Militärisch betrachtet ist dieser Kurs kaum haltbar. Bundeswehr-Generalinspekteur Carsten Breuer warnt offen: „Wir brauchen bis zum Ende des Jahrzehnts über 100.000 neue Soldaten.“ Auch der neue Wehrbeauftragte Henning Otte hält es für notwendig, dass der Staat „umschalten kann“, wenn sich die Freiwilligkeit als unzureichend erweist. Klare Worte, die bisher auf taube Ohren zu stoßen drohen. In der grünen Bundestagsfraktion gilt die Wehrpflicht ohnehin nach wie vor als Relikt vergangener Zeiten – zu teuer, zu aufwendig, zu wenig konsensfähig.

Machen statt reden
Dabei zeigt die Realität längst: Die Freiwilligkeit hat ihre Grenzen. Die frühere Wehrbeauftragte Eva Högl sagte im März bei der Vorstellung ihres letzten Berichtes: „Leider weiterhin verschlechtert hat sich die sehr hohe Anzahl unbesetzter Dienstposten.“ Im Jahr 2020 – dem Beginn ihrer Amtszeit – seien rund 18 Prozent des militärischen Personals in den Laufbahnen oberhalb der Mannschaften unbesetzt gewesen. Ende 2024 seien es sogar knapp 20 Prozent gewesen. Bei den Mannschaften waren im vergangenen Jahr rund 28 Prozent aller Dienstposten unbesetzt gewesen.

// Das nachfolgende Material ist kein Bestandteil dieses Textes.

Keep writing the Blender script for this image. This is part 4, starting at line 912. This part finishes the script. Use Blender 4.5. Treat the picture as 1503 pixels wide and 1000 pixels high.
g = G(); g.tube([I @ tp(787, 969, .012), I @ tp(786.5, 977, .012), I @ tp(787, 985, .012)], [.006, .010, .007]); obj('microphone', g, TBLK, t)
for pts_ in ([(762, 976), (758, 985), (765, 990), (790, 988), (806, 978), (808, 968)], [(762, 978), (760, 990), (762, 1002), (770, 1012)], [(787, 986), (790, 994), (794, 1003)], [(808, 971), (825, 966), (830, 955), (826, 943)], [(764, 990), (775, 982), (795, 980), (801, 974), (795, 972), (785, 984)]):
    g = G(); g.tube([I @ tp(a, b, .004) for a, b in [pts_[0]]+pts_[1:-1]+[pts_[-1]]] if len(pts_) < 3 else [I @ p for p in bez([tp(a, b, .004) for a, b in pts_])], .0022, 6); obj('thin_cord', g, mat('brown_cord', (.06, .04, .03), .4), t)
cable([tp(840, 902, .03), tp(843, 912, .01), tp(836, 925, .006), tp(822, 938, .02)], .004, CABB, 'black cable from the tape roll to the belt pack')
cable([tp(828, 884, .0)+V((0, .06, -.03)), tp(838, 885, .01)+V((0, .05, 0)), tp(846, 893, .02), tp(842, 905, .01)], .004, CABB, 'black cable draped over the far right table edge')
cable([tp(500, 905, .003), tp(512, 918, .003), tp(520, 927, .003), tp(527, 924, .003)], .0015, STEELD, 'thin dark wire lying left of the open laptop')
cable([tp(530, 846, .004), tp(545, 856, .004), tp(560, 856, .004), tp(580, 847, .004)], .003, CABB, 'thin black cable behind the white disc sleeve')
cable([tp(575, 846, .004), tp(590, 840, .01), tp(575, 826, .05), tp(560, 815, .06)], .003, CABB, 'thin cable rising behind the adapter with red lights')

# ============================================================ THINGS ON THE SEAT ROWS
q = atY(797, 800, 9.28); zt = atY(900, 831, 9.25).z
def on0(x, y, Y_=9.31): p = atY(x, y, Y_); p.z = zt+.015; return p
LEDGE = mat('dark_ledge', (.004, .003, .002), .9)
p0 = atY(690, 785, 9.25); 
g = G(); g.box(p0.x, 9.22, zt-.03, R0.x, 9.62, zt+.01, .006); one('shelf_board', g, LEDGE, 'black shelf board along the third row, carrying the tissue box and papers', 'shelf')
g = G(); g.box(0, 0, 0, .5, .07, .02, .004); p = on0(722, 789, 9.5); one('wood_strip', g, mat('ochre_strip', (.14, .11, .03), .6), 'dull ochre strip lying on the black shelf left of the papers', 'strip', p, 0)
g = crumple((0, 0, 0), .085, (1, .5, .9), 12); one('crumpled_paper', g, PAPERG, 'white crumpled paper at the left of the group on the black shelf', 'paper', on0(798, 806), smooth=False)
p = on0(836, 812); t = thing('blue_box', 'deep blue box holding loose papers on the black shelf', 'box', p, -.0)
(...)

Bundeswehr-Chef Breuer mahnt daher drastisch: „Russland ist spätestens in vier Jahren militärisch dazu in der Lage, die baltischen Nato-Staaten Estland, Litauen und Lettland anzugreifen. Er betonte, dass sich auch ein früherer Angriff Russlands nicht ausschließen lasse. Russland stelle pro Jahr etwa 1500 Panzer her. Breuer zufolge ist dies eine Aufrüstung in einem „enormen Ausmaß“. Seine Forderung: Der Westen müsse gegenhalten.

Doch was fehlt, ist der politische Wille. Deutschland steht in einer sicherheitspolitischen Übergangsphase, die schnelles und vorausschauendes Handeln verlangt. Es gibt viele, die sagen, die Bundeswehr könne nicht auf Freiwilligkeit hoffen, während sich die Weltlage verdüstert. Ein starker Staat beginnt bei der Wehrhaftigkeit. Wer ewig diskutiert, verspielt die Einsatzfähigkeit seiner Armee – und damit die Sicherheit des Landes.